Agosto de 1982. Uma miúda de 15 anos assiste, em Sintra, a um concerto dos UHF, e fixa-se no vocalista, António Manuel Ribeiro. 21 anos depois, começa a persegui-lo, envia-lhe milhares de mensagens e e-mails, cria sete heterónimos e usa outros tantos números de telemóvel, faz telefonemas constantes, cobre-lhe o carro de flores roxas, aterroriza todas as mulheres que lhe são próximas, guia em contramão para lhe barrar o caminho, conhece todos os seus passos, as viagens, os quartos de hotel e, num mesmo dia, é capaz de lhe declarar o seu amor eterno, insultá-lo e ameaçá-lo.
Este ‘inferno’, nas palavras do próprio António Manuel Ribeiro, que durou nove anos e deu origem a três julgamentos e a episódios insólitos no sistema judicial, foi o mote para o livro «És meu, disse ela», escrito pela jornalista Carolina Reis, e para a conversa da segunda sessão de fevereiro das 5as de Leitura. O Presidente da Autarquia, João Ataíde, e o agente turístico Nuno Furet, conduziram a conversa, que contou ainda com a participação do advogado do cantor, José Gomes Fernandes.
No Auditório Municipal, António Manuel Ribeiro, falou de stalking, um crime que só em 2005 foi autonomizado no nosso ordenamento jurídico penal. «Antes deste caso, as mulheres tinham medo e os homens vergonha de denunciar casos de stalking», afirmou. Atualmente, com o número de denúncias a aumentar, confirma-se que, na maior parte dos casos, o stalking acontece entre duas pessoas que tiveram uma relação, cujo fim uma quis e a outra não aceita. «Não foi o meu caso», sublinhou o cantor que agradeceu «aos pais a educação recebida», que o impediu de reagir com violência a todas as agressões sofridas ao longo de quase uma década. «Este livro não pretende ser um novo julgamento, nem uma ‘vendetta’», garantiu. «Escrevi-o para me libertar mas editei-o para ajudar outras pessoas, para que denunciem se forem vítimas, porque ocultar os factos favorece o agressor e mantém a vítima à sua mercê», acrescentou, «para saberem também como identificar os sinais, distinguir o que é um ato amoroso de uma obsessão que interfere na liberdade do outro, para que saibam, ainda, o que esperar do sistema judicial. É um manual de sobrevivência ao stalking, com valor pedagógico», resumiu, desejando que a sociedade caminhe «para uma modernidade com sanidade mental», com «menos espaço para sociopatias» e, também, que a justiça «funcione sem reservas e em tempo útil». No caso de António Manuel Ribeiro, a agressora foi condenada a dois anos de pena suspensa e ao pagamento de uma indemnização que ainda está por cumprir porque, «apesar de durante o processo ter trocado de carro três vezes, está indigente», criticou.

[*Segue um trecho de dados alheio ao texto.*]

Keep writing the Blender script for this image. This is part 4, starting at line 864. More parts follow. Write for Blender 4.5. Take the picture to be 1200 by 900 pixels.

«O Direito funciona por reação», afirmou o presidente da Autarquia, João Ataíde, destacando a importância da criação de jurisprudência e da reflexão e debate públicos em situações que são, muitas vezes, fruto de novas realidades e novas ferramentas tecnológicas.
O serão chegou ao fim após um período de debate e a habitual sessão de autógrafos.
A próxima sessão das 5as de Leitura é especial e acontece a 29 de Março, assinalando o Dia Mundial da Poesia com a peça «Nome:Natália» e uma tertúlia sobre a poeta Natália Correia com a presença de Fernando Dacosta. A entrada será, como sempre, livre.